Introverted Personality Types: Adulting Superpowers and Projects

Darrell 3 weeks ago 6 comments

Introverts are sometimes thought to be more adult than others because they tend to appear more serious, with their quiet presentations. And they probably are…more serious, that is…but they’re not necessarily more adult. Everyone grows into the tasks that orbit around the idea of adulting. This even applies to the somber Introverts.

So, for Introverts, here are qualities that can give you a boost when you pursue adult tasks and suggestions for some areas you might want to work on. But before we start, if you don’t know whether you’re an Introvert, follow this link to our free personality test to find out.

The Adulting Superpowers of Introverted Personality Types

These will make things easier for adulting Introverts.

Ready-Made Independence – Sort Of

One goal of adulting is to do things independently. Introverted personalities need people just like everyone else. However, they have periods when they gladly do without people. They like to shed other people for a while simply to recover and restore their energy. What could be more independent – at least during those times? All things being equal, most Introverts would usually prefer to do things on their own. However, that doesn’t necessarily mean that they do independence any better than anyone else. It’s just that many Introverts may feel a greater comfort level with this aspect of adulting. And that can make things easier.

Being so darn comfortable with independence doesn’t mean that Introverts don’t have to go through the rigors of learning to execute and adopt grown-up tasks. If Mom always picked up the Introvert’s dirty socks off the floor, the Introvert may need to find some self-motivation to take over that duty when they leave home. They can be just as dependent as anyone in specific areas. But still, there’s that being alone thing. This willingness to be more self-contained may provide a smoother transition when crossing the bridge between childlike dependence and adult independence.

More Uninterrupted Time for Reflection

Introverts probably aren’t any more reflective than Extraverts, if we’re talking about the ability to mull things over. It’s just that they likely have more uninterrupted time for contemplation. And more time may bump up the quantity and perhaps even the quality of reflection. See where we’re going?

You can’t find a solution if you don’t see a problem. Introverts may have more insight into what needs adulting in their lives simply because of the time they spend alone thinking about things. Whether one leaves the washed laundry in the machine for days may not be one of their deepest thoughts. But such missteps likely cross their radars more frequently. Recognizing that even a mundane problem is a problem can be essential to growth.

Potential Adulting Projects for Introverted Personality Types

Nobody is perfect. Everybody needs to pay attention to the obstacles in their lives and maybe even turn some into projects for improvement.

Slower to Ask for Help When They Need It

The flip side of ready-made independence (sort of) is that, when it’s time to ask for help, Introverted personalities may be slower to do so. Many Introverts experience dealing with other people as energy-sapping. They may imagine that the last thing they need when building adult habits is something that drains them and makes the whole thing worse. After all, motivation takes some energy.

Most of adulting doesn’t need a lot more advice than you can find on the Internet.

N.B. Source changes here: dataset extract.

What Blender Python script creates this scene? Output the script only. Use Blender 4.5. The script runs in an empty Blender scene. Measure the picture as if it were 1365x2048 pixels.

But, as an example, sitting down with a financial counselor or even an accountant to discuss options when planning for retirement might make money decisions a lot easier. Some things in life benefit from wise instruction. Reluctance to ask for help may be a comfort zone that Introverts need to step out of, at least occasionally.

Yes. Put Yourself Out There More

As an Introvert, even I roll my eyes at this suggestion. How often have you heard this? However, showing up even when you don’t have to is part of being an adult. But it can be a real challenge for Introverted personality types. Comedian and director Woody Allen famously said, “Eighty percent of success is showing up.” Most adulting is usually about some particular skill or activity. This suggestion is a little different. It’s more of an attitude that says, “I may not always like it, but I’m showing up anyway.”

The point isn’t that you give up all of your alone time. That time is useful and valuable to you. But Introverts may avoid going into situations to avoid getting drained in the presence of other people in the first place. Putting your own comfort to the side for a while can be an opportunity to explore different areas of adult responsibility. For example, with Introverts’ natural ability to listen and to consider things at a more leisurely pace, they can be outstanding counselors, whether lay or professional – but only if they just show up. Volunteering to help at a community center is very adult.

Look at you, volunteering to put together activities for an after-school program that focuses on at-risk kids with nowhere else to be!

Final Thoughts

Introverts likely know what their skill level is, whether they show it publicly or not. Adulting is a learning process for them, just as it is for everyone. But this personality trait provides them with a few advantages and a few things that might need work. Stay curious about what adulting means to you and what areas you need to explore. And fly your Introvert flag high as you pursue new things.